This didn’t occur to me one day; it sort of settled on me over my three-decade-long writing career—and over the 16 years I’ve been at it here at Writing Boots:
For every 60 units of time that I spend writing something, you should enjoy one unit of time reading it.
For instance, if I spend 60 minutes writing a thing, a reader should be pleased to spend one minute reading it.
Most basically: If an idea amuses an experienced writer like me sufficiently that I can happily spend 60 minutes writing it, it should at least amuse you for the 60 seconds takes you to read it.
And if I spend two hours writing a piece, that should happily hold you for two minutes of reading it. And so on.
The concept even seems to hold roughly true for longer pieces. If it takes me five years to write a book—260 weeks divided by 60—you should be able to savor that book for the roughly four weeks it’s probably going to spend on your nightstand.

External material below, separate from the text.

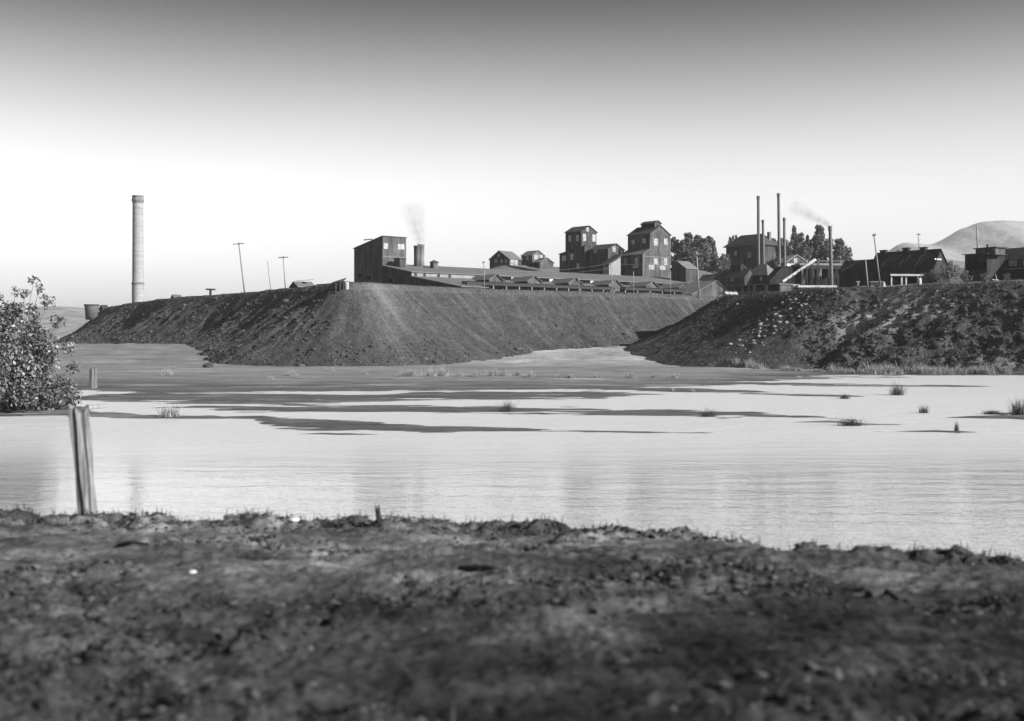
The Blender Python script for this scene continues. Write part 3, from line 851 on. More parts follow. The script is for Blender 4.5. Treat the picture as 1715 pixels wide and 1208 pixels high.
def limbs(m, base, top, r0, n, spread, rnd, zfrom=0.25):
    base, top = Vector(base), Vector(top)
    ends = []
    segs = 6; p = base.copy(); pts = [base]
    for i in range(1, segs + 1):
        q = base.lerp(top, i / segs) + Vector((rnd.uniform(-.03, .03), rnd.uniform(-.03, .03), 0)) * (top - base).length
        pts.append(q)
    for i in range(segs):
        m.tube(pts[i], pts[i + 1], r0 * (1 - i / (segs + 1)), r0 * (1 - (i + 1) / (segs + 1)), 7, False)
    for i in range(n):
        q = rnd.uniform(zfrom, 0.95); k = min(segs - 1, int(q * segs)); s = pts[k].lerp(pts[k + 1], q * segs - k)
        a = rnd.uniform(0, 6.28); l = spread * rnd.uniform(0.5, 1.0) * (1.25 - q)
        e = s + Vector((math.cos(a) * l, math.sin(a) * l, l * rnd.uniform(0.4, 1.0)))
        md = s.lerp(e, 0.5) + Vector((0, 0, -0.06 * l))
        m.tube(s, md, r0 * 0.35 * (1.1 - q), r0 * 0.25 * (1.1 - q), 5, False); m.tube(md, e, r0 * 0.25 * (1.1 - q), r0 * 0.08, 5, False)
        ends.append(e)
    return ends

def leafy_bush():
    D = 87.0
    c = P(20, 690, D)
    base = Vector((c.x, D, 0.0))
    t = thing("leafy_bush", "big leafy bush standing on the mud at the left edge of the pond", "bush", base)
    rnd = random.Random(5)
    m = MB(); cs, rs = [], []
    H = 9.3
    for i in range(13):
        a = rnd.uniform(0, 6.28); l = rnd.uniform(1.0, 4.4)
        top = Vector((math.cos(a) * l * 1.0, math.sin(a) * l * 0.8, H * rnd.uniform(0.5, 0.82) * (1.08 - 0.09 * l)))
        ends = limbs(m, (rnd.uniform(-.6, .6), rnd.uniform(-.6, .6), -0.3), top, 0.10, 9, 2.2, rnd, 0.15)
        for e in ends + [top]: cs.append(e); rs.append(rnd.uniform(0.5, 1.0))
    for e in [(1.6, 0, 9.6), (1.9, 0.2, 9.0), (1.1, -.3, 8.6), (2.6, 0, 8.0), (3.4, 0, 6.6), (4.1, 0, 4.6), (4.3, .4, 3.2), (4.0, -.5, 2.0), (-1, 0, 8.4), (0.2, 0, 8.8)]:
        m.tube((e[0] * 0.5, e[1], e[2] * 0.55), e, 0.035, 0.012, 5, False)
        cs.append(Vector(e)); rs.append(0.42 if e[2] > 8.3 else 0.6)
    for i in range(75):                                     # inner body of the crown
        a = rnd.uniform(0, 6.28); z = rnd.uniform(0.8, 7.6); l = 4.0 * math.sqrt(rnd.random()) * (1.05 - z / 13)
        cs.append(Vector((math.cos(a) * l - .4, math.sin(a) * l * .8, z))); rs.append(rnd.uniform(.6, 1.1))
    for i in range(60):                                     # skirt of low leaves
        a = rnd.uniform(0, 6.28); l = rnd.uniform(1.5, 4.6)
        cs.append(Vector((math.cos(a) * l, math.sin(a) * l * 0.8, rnd.uniform(0.35, 2.2)))); rs.append(rnd.uniform(0.4, 0.8))
    m.build("stem", M['bark'], t)
    leaf_cloud("foliage", np.array([tuple(x) for x in cs]), np.array(rs), 36000, 0.145, M['leaf_bush'], t, 21)
leafy_bush()

def tree_proto(kind, seed):
    """a 10 m tree centred on the origin: 'round' broadleaf, 'tall' poplar-like or 'cone' fir-like"""
    rnd = random.Random(seed)
    t = thing("broadleaf_tree", "x", "tree")
    m = MB(); cs, rs = [], []
    ends = limbs(m, (0, 0, -1.5), (0.2, 0, 8.8), 0.24, 26, {'round': 2.8, 'tall': 1.6, 'cone': 1.5}[kind], rnd, 0.18)
    for e in ends: cs.append(e); rs.append(rnd.uniform(0.4, 0.85) if kind == 'round' else rnd.uniform(0.35, 0.7))
    for i in range(110):
        z = rnd.uniform(0.8, 9.7); q = z / 10
        R = {'round': 3.4 * math.sqrt(max(0.05, 1 - ((q - 0.52) / 0.52) ** 2)), 'tall': 2.1 * max(0.12, 1.02 - q) ** 0.65 * min(1, 0.5 + q * 2), 'cone': 2.6 * (1.02 - q)}[kind]
        a = rnd.uniform(0, 6.28); l = R * rnd.uniform(0.3, 0.95)
        cs.append(Vector((math.cos(a) * l, math.sin(a) * l, z))); rs.append(rnd.uniform(0.3, 0.68) * (0.7 if kind == 'cone' and q > 0.7 else 1))
    m.build("trunk", M['bark'], t)
    leaf_cloud("crown", np.array([tuple(x) for x in cs]), np.array(rs), 11000, 0.2, M['leaf_tree'], t, seed + 40)
    return t
PROTO = {}
def tree(kind, px, ytop, wpx, D, label, group):
    x = (px - CX) / F * D
    zb = gz(x, D) - 0.3; zt = EYE + (HOR - ytop) / F * D
    h = (zt - zb) / 9.9; w = wpx / F * D / {'round': 5.6, 'tall': 3.3, 'cone': 3.9}[kind]
    loc = (x, D, zb); rz = random.uniform(0, 6.28)
    if kind not in PROTO:
        o = PROTO[kind] = tree_proto(kind, {'round': 3, 'tall': 8, 'cone': 14}[kind])
        o.location = loc; o.rotation_euler = (0, 0, rz); o.scale = (w, w, h); tag(o, label, "tree", group)
    else:
        o = copy_thing(PROTO[kind], loc, rz, (w, w, h), label, group)
    return o
TG = "trees behind the smelter buildings"
tree('round', 1130, 397, 30, 455, "bushy tree showing just beside the right wall of the tall tower with the roof monitor", TG)
tree('tall', 1153, 391, 28, 452, "highest peaked tree in the clump right of the tall tower", TG)
tree('tall', 1168, 395, 24, 458, "dark tree in the middle of the clump between tallest tower and hip-roofed house", TG)
tree('cone', 1143, 402, 28, 446, "low dark tree in front of the clump right of the tall tower", TG)
tree('tall', 1178, 400, 26, 449, "peaked tree in the clump above the pale-roofed gable shed", TG)
tree('tall', 1188, 397, 22, 455, "slim tree at the right edge of the clump beside the gap of sky", TG)
tree('round', 1215, 424, 16, 452, "small tree touching the left wall of the big hip-roofed house", TG)
tree('round', 1228, 393, 18, 480, "treetop peeking over the left end of the hip roof", TG)
tree('round', 1296, 396, 34, 466, "dark rounded tree behind the tall iron stacks, right of the hip roof", TG)
tree('cone', 1330, 378, 26, 462, "pointed fir-like tree, the highest behind the stacks", TG)
tree('round', 1318, 398, 30, 458, "dark tree filling the gap right of the tallest iron stack", TG)
tree('cone', 1352, 394, 20, 460, "small pointed tree between two taller trees behind the smelter", TG)
tree('tall', 1372, 379, 28, 456, "tall feathery tree just left of the smoking iron stack", TG)
tree('tall', 1362, 400, 24, 464, "lower tree leaning against the tall feathery one left of the smoking stack", TG)
tree('tall', 1406, 401, 30, 452, "tapering tree standing right of the smoking iron stack", TG)
tree('round', 1420, 411, 16, 460, "low outer tree at the right end of the row, above the dark shed roof", TG)

tree('cone', 1284, 404, 20, 470, "narrow dark tree right behind the chimney of the big hip-roofed house", TG)
tree('tall', 1340, 392, 26, 468, "tall dark tree filling in right of the pointed fir-like one", TG)
tree('round', 1382, 398, 30, 466, "broad tree behind the shaft of the smoking iron stack", TG)
tree('round', 1345, 408, 34, 450, "low bushy tree over the ridge of the small white-trimmed gable house", TG)
tree('round', 1160, 412, 34, 444, "low broad bush-like tree at the front of the clump right of the tallest tower", TG)
tree('cone', 1196, 403, 16, 450, "small pointed tree at the right tip of the clump before the gap", TG)
tree('round', 1209, 428, 18, 446, "little bushy tree in the gap left of the hip-roofed house", TG)
# grass tufts
def tuft_proto(n, hgt, spread, mat, seed):
    global rng
    p = np.c_[rng.normal(0, spread, n), rng.normal(0, spread, n), np.zeros(n) - 0.05]
    me = blades(n, p, hgt * rng.uniform(.45, 1.15, n), 0.028, rng.beta(2, 2, n), "grass_tuft", mat, 1.25)
    me.materials.append(mat)
    return me
TUFT = {'pale': [tuft_proto(300, 1.0, 0.36, M['grass_pale'], k) for k in range(3)], 'dark': [tuft_proto(320, 1.0, 0.32, M['grass_dark'], k) for k in range(3)]}
def tuft(px, py, hpx, wpx, tone, label, group, D=None, z=None):
    D = D or 10000.0 / (py - HOR)
    x = (px - CX) / F * D
    zz = max(0.0, fz(x, D)) if z is None else z
    o = bpy.data.objects.new("grass_tuft", random.choice(TUFT[tone])); COL.objects.link(o)
    h = hpx / F * D; w = wpx / F * D
    o.location = (x, D, zz); o.scale = (w / 1.5, w / 1.5, h); o.rotation_euler = (0, 0, random.uniform(0, 6.28))
    return tag(o, label, "grass tuft", group)
WG = "grass tufts standing in the pond"
for a in [(1503, 662, 24, 26, 'dark', "tallest dark tuft out in the bright water, below the right slag heap"),
          (1415, 668, 10, 18, 'dark', "small dark tuft in the water left of the tallest tuft"),
          (1547, 692, 16, 16, 'dark', "sparse thin tuft in the water right of and below the tallest tuft"),
          (1602, 724, 20, 8, 'dark', "dark upright clump nearest the viewer on the right of the pond"),
          (1706, 700, 34, 30, 'dark', "big dark spiky tuft at the right edge of the pond"),
          (1425, 713, 16, 38, 'dark', "wide low dark clump at the right tip of the long mud bar"),
          (1662, 694, 8, 30, 'dark', "flat dark clump in the water left of the big spiky tuft"),
          (850, 690, 22, 26, 'dark', "dark tuft on the long mud bar in the middle of the pond"),
          (1187, 698, 16, 30, 'dark', "ragged tuft on the right half of the long mud bar"),
          (285, 700, 24, 34, 'pale', "pale tuft in the shallows right of the fence post top"),
          (1126, 656, 10, 8, 'pale', "small pale tuft at the left end of a thin mud bar"),
          (1160, 657, 9, 8, 'pale', "small pale tuft on a thin mud bar, right of its twin")]:
    tuft(*a, WG)
SG = "pale grass tufts on the far shore"
for px, py, h, w in [(280, 632, 14, 16), (490, 634, 12, 18), (555, 627, 9, 14), (610, 632, 9, 14), (455, 640, 8, 12), (678, 634, 15, 16), (692, 634, 17, 18), (722, 635, 20, 18), (742, 634, 22, 20),
                     (770, 634, 10, 14), (798, 634, 14, 16), (828, 634, 17, 18), (846, 634, 13, 18), (868, 633, 12, 16), (890, 634, 12, 14), (936, 637, 8, 14), (955, 637, 10, 18), (1000, 637, 9, 14), (1058, 637, 12, 16), (1098, 636, 10, 14), (1130, 636, 10, 14)]:
    tuft(px, py, h, w, 'pale', "pale dry grass tuft on the grey shore below the left slag heap", SG)
EG = "dry grass clumps along the foot of the right slag heap"
for i in range(46):
    px = 1165 + 560 * random.random() ** 0.8
    py = np.interp(px, [1170, 1200, 1300, 1450, 1715], [614, 615, 623, 629, 629]) - random.uniform(0, 2.5)
    D = np.interp(px, [1170, 1200, 1300, 1450, 1715], [252, 240, 212, 196, 191]) - random.uniform(0, 4)
    x = (px - CX) / F * D
    tuft(px, py, 8 + 17 * random.random() ** 1.6, random.uniform(12, 34), 'pale', "pale dry grass clump at the foot of the right slag heap", EG, D=D, z=max(0, fz(x, D)))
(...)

This piece? About a half hour from inception to writing, to posting and editing. And half a minute for you to read?
Ish?
(I don’t know if my math holds up here. The point is: I write a lot, you read a little. It’s why this blog is called “Writing Boots.” Because I think of writing as a blue-collar job, not too unlike an early job I had, that involved a lot of hole-digging. If I dig a hole for a couple hours and you walk by, you’ll go, “Oh. A hole.” If it’s neatly dug, you might appreciate that. But if I dig for a couple of days, you might be inspired to peer over the edge to see what layers of earth I’ve uncovered, what underground construction I might have revealed, what artifacts I might have found. And if I dig for years—lots of little holes in one area, amounting to a big excavation project, for regular gawkers, at least—I can allow myself to hope we’ve discovered something under all this ground. I can, and I must.)